Vordergründig kann der ORF zufrieden sein mit dem Sommergesprächen, die Susanne Schnabl heuer mit den im Parlament vertretenen Parteien geführt hat. Wobei sich das jetzt ausschließlich auf die Quoten bezieht: Sie sind alles in allem so ähnlich ausgefallen wie im vergangenen Jahr. Bei den Vertretern der drei größeren Parteien betrugen sie rund 30 Prozent.

Zu denken geben muss jedoch, dass bei vergleichbaren Quoten zum Teil viel weniger Menschen erreicht wurden. Dass sich also viel weniger Menschen dafür interessierten, was Kanzler und Co. zu sagen haben. Bei Herbert Kickl (FPÖ) waren mit 767.000 Zuseherinnen und Zusehern um fast zehn Prozent weniger dabei, bei Beate Meinl-Reisinger (Neos) mit 533.000 um 13 Prozent weniger und bei Werner Kogler (Grüne) mit 437.000 gar um knapp 30 Prozent weniger.

Für Andreas Babler (SPÖ) und Karl Nehammer (ÖVP) liegen noch keine endgültigen Zahlen vor. Babler dürfte aber eine Ausnahme sein und – mit ungefähr gleich vielen wie Kickl – mehr Zuseherinnen und Zusehern gehabt haben als seine Vorgängerin Pamela Rendi-Wagner im Sommer 2022. Nehammer muss sich dagegen auf eine bescheidenere Zahl gefasst machen.

Man muss natürlich immer alles Mögliche in Erwägung ziehen und zum Beispiel berücksichtigen, dass Kogler an einem sonnigen Fenstertag (Montag, 14. August) an der Reihe war. Das könnte einiges erklären. In Summe aber spricht viel dafür, dass sich nicht nur das Mediennutzungsverhalten rasant verändert, sondern dass auch das Interesse an Politik eingebrochen ist.

Was mit dem grundsätzlichen Phänomen zusammenhängen könnte, dass eine Masse bemerkenswert politikfern ist: Vor der Landtagswahl in Salzburg im April gab bei einer SORA-Erhebung nur die Hälfte der Befragten an, am Wahlkampf interessiert zu sein. Den Namen von Landeshauptmann Wilfried Hauslauer (ÖVP) konnten nur rund 60 Prozent nennen.
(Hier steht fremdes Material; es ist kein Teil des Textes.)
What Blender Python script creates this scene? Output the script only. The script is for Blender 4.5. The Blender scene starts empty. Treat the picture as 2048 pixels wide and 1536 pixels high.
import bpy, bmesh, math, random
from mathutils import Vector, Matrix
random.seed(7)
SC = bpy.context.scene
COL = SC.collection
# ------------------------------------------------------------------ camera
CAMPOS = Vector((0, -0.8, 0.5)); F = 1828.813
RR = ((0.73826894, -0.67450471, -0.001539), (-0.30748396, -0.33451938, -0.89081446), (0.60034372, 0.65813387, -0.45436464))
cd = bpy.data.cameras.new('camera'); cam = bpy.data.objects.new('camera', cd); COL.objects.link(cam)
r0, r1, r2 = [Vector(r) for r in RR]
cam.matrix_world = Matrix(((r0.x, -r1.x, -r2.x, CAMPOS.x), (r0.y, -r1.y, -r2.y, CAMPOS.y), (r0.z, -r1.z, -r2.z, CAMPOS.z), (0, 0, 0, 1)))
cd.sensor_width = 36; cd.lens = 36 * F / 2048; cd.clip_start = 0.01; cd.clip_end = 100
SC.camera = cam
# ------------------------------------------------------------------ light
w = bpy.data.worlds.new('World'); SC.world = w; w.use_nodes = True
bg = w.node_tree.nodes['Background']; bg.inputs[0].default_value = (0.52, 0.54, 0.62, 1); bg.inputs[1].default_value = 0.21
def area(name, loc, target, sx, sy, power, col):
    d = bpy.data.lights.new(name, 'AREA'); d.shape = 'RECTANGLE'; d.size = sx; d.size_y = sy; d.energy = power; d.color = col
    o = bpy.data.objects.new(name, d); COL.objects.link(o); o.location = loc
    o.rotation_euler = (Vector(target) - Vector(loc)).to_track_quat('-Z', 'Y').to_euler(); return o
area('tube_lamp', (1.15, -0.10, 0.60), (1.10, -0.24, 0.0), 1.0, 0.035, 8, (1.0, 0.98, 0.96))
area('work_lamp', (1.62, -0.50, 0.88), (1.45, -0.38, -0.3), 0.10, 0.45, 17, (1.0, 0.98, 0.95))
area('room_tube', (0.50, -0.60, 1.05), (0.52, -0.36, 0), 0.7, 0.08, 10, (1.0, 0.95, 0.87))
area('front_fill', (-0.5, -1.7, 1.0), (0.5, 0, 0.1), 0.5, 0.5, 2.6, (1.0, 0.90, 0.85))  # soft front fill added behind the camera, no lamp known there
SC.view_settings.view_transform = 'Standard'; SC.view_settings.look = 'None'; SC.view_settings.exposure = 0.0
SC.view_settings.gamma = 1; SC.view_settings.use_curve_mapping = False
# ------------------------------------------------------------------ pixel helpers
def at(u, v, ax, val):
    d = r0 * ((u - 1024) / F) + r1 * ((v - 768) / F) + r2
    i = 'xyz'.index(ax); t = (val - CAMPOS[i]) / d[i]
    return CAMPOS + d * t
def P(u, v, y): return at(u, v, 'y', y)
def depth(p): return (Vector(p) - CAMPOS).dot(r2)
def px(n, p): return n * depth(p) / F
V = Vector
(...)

Gut, das ist Landesebene. Bei einer fiktiven Kanzlerdirektwahl kommt aber immer und immer wieder folgendes heraus: Die relativ meisten Befragten – nämlich gut ein Drittel – können weder mit Nehammer noch mit Babler (bzw. vor ihm Rendi-Wagner), Kickl, Meinl-Reisinger oder Kogler etwas anfangen. An der Spitze lagen bei Unique-Research zuletzt Nehammer und Kickl mit gerade einmal je rund 20 Prozent. Das sagt was. Es gibt ein erhebliches Vakuum.

In Verbindung mit der Tatsache, dass bei Sonntagsfragen die FPÖ mit etwa 30 Prozent vorne ist, sollte man im Auge haben, dass das Ganze kritisch werden könnte für die Demokratie: Die FPÖ bietet sich mit Herbert Kickl an der Spitze ja nicht dafür an, im Rahmen des bestehenden Systems, das in der Verfassung festgelegt ist, Veränderungen anzustreben, sondern „dem System“ eine Absage zu erteilen. Also Regierung, Parlament, Parteien etc. Insofern ist Kickl auch konsequent, wenn er nicht Kanzler, sondern Volkskanzler sein möchte. Das läuft auf eine beabsichtige Selbstermächtigung hinaus, im Rahmen eines behaupteten Volkswillens zu tun, was ihm gefällt.